それが、地域で違う『軟水』と『硬水』の違いです。
日本では、ほとんどの地域で『軟水』が使用されています。
『軟水』は、和食出汁の基本の一つである昆布の旨味成分グルタミン酸を効果的に抽出することができます。
グルタミン酸は、乾燥昆布に浸み込んだ水によって抽出されます。
この時『硬水』を使用すると、硬水に含まれる成分の中でも、特にカルシウムが昆布のぬめり成分であるアルギン酸と結合して昆布の表面に皮膜を作り、十分にグルタミン酸が抽出されなくなってしまいます。

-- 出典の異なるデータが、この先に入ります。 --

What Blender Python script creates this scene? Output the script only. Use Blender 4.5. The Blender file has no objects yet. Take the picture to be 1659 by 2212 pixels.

つまり、出汁は『軟水』であればとれますが『硬水』ではとれないという事なのです。
実際に、『軟水』と『硬水』の両方で出汁をとり、料理人などのプロではない一般の方を対象に味の違いを比較してもらう実験をしたところ、95%の方が旨味や甘味が違うことを認識したそうです。
地域別に水の硬度は異なります。
京都の井戸水は他の地域の軟水よりカルシウムの少ない『超軟水』が多いと言われています。
京料理の名店では、井戸水で出汁をとっています。
昆布は『超軟水』の方が出汁が出やすく、関東は関西に比べると『軟水』の硬度が高いので、昆布ではなく鰹節文化が栄えたと言います。
関東でも和食の名店と言われるお店は、水まで関西から取り寄せているそうです。
そのため、『乾燥させた昆布を水出しすれば、出汁なんて簡単にとれるだろう!』なんて考えていると、手痛いしっぺ返しを喰らうことになるでしょう。